Set down, exactly as written, only the lines starting with the one that holds "What Blender Python" and ending with the one that holds "scene.camera = camo".

EXTRACTED ENTRIES:
-=-=-=-=-
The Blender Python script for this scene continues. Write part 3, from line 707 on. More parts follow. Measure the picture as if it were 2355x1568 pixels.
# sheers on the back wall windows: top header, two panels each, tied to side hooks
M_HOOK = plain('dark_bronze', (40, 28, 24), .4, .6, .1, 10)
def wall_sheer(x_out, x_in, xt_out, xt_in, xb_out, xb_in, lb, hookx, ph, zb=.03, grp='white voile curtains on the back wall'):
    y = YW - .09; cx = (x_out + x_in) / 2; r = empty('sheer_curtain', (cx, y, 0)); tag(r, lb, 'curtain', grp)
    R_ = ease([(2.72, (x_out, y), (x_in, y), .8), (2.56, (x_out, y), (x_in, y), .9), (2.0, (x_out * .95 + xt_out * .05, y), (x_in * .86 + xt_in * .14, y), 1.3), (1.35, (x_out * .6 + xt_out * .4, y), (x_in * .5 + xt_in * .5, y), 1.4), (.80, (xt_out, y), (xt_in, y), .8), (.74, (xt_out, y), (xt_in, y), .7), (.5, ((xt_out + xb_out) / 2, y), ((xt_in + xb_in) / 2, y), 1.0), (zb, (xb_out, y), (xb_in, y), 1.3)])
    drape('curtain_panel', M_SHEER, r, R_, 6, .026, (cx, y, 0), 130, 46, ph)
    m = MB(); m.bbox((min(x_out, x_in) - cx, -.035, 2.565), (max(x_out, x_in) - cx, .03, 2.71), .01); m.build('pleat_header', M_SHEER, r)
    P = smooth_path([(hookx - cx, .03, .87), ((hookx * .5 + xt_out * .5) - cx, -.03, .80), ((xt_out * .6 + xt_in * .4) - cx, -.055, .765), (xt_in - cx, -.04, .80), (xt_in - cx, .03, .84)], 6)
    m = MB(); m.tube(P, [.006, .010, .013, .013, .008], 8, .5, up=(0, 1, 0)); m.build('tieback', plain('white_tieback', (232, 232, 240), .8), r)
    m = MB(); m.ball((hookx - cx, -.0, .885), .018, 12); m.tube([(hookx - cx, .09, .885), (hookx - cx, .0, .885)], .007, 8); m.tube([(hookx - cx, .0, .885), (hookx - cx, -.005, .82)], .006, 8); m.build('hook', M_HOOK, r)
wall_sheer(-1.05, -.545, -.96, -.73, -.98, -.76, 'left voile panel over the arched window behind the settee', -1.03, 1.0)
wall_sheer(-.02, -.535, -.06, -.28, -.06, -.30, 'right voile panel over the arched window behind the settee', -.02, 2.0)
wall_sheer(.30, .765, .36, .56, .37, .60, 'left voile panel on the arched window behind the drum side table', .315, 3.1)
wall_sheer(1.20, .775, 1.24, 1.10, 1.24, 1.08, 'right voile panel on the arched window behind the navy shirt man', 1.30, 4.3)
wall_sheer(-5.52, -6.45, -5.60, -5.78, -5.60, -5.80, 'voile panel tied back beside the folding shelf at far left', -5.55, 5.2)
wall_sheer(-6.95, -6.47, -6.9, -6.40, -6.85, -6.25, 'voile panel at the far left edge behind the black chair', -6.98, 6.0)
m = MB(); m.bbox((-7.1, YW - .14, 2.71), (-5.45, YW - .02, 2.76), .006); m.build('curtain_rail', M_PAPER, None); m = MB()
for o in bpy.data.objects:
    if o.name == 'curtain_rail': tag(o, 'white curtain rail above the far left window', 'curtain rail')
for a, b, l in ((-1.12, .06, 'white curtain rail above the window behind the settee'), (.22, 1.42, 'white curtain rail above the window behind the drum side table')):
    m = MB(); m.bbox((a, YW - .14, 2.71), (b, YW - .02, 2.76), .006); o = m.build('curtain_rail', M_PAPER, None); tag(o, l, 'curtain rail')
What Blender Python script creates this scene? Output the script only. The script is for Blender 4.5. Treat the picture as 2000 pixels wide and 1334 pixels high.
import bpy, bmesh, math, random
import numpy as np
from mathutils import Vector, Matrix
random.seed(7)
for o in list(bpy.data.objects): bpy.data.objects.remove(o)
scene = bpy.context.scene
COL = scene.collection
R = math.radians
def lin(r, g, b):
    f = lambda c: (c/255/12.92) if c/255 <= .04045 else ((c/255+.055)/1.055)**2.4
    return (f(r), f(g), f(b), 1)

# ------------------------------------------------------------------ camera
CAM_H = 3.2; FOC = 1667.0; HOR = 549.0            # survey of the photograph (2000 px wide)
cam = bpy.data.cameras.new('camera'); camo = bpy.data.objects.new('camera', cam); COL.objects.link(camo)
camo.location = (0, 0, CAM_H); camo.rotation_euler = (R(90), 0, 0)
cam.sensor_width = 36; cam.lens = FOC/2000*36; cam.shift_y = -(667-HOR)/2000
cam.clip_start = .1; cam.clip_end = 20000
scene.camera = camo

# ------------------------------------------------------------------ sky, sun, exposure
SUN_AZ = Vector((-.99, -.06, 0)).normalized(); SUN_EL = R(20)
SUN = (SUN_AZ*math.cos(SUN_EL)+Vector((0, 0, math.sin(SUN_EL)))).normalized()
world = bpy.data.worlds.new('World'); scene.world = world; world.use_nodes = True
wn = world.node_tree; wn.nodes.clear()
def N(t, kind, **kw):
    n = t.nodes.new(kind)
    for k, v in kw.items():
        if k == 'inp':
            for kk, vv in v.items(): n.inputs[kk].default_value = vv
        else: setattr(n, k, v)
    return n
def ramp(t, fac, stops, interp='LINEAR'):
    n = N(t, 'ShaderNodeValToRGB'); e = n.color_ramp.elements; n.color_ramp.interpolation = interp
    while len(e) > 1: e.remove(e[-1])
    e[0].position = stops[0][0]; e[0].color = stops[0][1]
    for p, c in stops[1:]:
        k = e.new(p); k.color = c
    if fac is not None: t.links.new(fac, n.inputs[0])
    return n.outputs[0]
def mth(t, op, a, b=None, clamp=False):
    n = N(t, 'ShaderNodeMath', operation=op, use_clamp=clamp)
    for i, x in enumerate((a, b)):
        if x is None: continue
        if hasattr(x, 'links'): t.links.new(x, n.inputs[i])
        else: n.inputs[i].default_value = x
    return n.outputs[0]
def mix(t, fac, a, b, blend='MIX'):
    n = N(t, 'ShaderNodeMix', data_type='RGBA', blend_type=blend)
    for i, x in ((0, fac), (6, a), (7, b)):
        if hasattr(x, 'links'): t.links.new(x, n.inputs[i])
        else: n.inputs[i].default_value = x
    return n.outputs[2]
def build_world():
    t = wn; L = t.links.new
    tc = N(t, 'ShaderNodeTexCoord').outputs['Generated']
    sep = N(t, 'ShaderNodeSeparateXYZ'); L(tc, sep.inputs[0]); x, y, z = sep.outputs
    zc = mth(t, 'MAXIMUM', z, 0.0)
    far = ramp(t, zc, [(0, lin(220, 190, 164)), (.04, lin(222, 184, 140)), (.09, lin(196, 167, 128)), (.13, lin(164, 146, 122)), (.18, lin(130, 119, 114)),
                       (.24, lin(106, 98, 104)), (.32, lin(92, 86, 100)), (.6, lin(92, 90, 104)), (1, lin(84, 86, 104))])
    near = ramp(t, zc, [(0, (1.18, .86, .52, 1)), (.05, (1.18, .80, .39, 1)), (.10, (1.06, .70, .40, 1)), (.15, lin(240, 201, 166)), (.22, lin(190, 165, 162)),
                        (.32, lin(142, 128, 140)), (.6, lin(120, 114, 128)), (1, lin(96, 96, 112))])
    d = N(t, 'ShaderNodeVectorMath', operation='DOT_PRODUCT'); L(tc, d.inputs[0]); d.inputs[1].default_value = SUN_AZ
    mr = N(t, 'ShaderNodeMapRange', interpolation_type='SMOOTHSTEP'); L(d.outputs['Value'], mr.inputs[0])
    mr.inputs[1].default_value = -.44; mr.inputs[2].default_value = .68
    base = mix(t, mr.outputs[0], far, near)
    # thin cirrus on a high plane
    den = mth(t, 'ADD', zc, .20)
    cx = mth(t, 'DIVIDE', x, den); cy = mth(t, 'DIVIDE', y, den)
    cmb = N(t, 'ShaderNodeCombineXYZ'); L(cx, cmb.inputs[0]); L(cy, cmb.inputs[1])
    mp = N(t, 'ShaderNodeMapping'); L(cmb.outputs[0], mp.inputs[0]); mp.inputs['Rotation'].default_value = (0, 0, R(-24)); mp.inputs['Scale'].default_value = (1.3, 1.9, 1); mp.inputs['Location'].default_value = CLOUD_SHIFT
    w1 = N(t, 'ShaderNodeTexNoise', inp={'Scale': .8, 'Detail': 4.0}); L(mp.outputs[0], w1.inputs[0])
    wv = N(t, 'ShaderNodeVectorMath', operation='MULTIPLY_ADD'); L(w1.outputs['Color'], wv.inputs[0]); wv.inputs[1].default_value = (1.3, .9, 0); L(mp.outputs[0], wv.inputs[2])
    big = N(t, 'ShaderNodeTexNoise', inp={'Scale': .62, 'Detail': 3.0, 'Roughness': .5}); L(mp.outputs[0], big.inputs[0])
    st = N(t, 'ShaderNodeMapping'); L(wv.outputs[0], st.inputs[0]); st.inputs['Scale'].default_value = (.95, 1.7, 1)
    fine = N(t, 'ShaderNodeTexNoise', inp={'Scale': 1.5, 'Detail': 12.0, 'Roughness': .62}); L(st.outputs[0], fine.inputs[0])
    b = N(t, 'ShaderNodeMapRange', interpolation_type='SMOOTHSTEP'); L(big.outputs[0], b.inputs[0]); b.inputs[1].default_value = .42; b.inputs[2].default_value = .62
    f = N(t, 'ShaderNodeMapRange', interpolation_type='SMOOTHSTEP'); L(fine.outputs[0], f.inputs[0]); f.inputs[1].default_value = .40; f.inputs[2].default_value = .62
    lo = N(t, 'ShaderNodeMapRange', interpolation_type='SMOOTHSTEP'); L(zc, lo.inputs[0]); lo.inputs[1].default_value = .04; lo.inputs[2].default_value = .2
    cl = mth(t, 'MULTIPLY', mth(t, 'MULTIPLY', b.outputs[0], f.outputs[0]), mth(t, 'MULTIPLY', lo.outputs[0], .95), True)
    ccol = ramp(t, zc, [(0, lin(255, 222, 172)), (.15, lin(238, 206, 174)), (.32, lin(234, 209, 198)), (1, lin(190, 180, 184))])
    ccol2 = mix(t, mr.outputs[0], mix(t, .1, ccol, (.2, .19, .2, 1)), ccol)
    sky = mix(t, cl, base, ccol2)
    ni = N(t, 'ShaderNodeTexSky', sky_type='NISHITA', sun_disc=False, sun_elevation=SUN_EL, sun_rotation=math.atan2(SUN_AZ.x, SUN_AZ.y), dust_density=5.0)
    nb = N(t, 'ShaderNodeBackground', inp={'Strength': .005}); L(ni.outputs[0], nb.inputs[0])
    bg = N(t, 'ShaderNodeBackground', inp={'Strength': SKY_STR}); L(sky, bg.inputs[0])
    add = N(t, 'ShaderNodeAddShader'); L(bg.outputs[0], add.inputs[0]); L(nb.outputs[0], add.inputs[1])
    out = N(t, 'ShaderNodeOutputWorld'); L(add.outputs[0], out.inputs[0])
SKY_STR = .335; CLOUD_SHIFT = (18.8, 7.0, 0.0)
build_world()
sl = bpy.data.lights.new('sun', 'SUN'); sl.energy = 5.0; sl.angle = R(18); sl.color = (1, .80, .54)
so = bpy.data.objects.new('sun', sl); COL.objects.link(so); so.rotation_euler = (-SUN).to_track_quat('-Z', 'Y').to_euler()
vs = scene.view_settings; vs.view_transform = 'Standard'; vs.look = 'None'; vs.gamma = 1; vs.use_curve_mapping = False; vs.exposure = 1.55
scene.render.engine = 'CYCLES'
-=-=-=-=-
THE REPLY:
What Blender Python script creates this scene? Output the script only. The script is for Blender 4.5. Treat the picture as 2000 pixels wide and 1334 pixels high.
import bpy, bmesh, math, random
import numpy as np
from mathutils import Vector, Matrix
random.seed(7)
for o in list(bpy.data.objects): bpy.data.objects.remove(o)
scene = bpy.context.scene
COL = scene.collection
R = math.radians
def lin(r, g, b):
    f = lambda c: (c/255/12.92) if c/255 <= .04045 else ((c/255+.055)/1.055)**2.4
    return (f(r), f(g), f(b), 1)

# ------------------------------------------------------------------ camera
CAM_H = 3.2; FOC = 1667.0; HOR = 549.0            # survey of the photograph (2000 px wide)
cam = bpy.data.cameras.new('camera'); camo = bpy.data.objects.new('camera', cam); COL.objects.link(camo)
camo.location = (0, 0, CAM_H); camo.rotation_euler = (R(90), 0, 0)
cam.sensor_width = 36; cam.lens = FOC/2000*36; cam.shift_y = -(667-HOR)/2000
cam.clip_start = .1; cam.clip_end = 20000
scene.camera = camo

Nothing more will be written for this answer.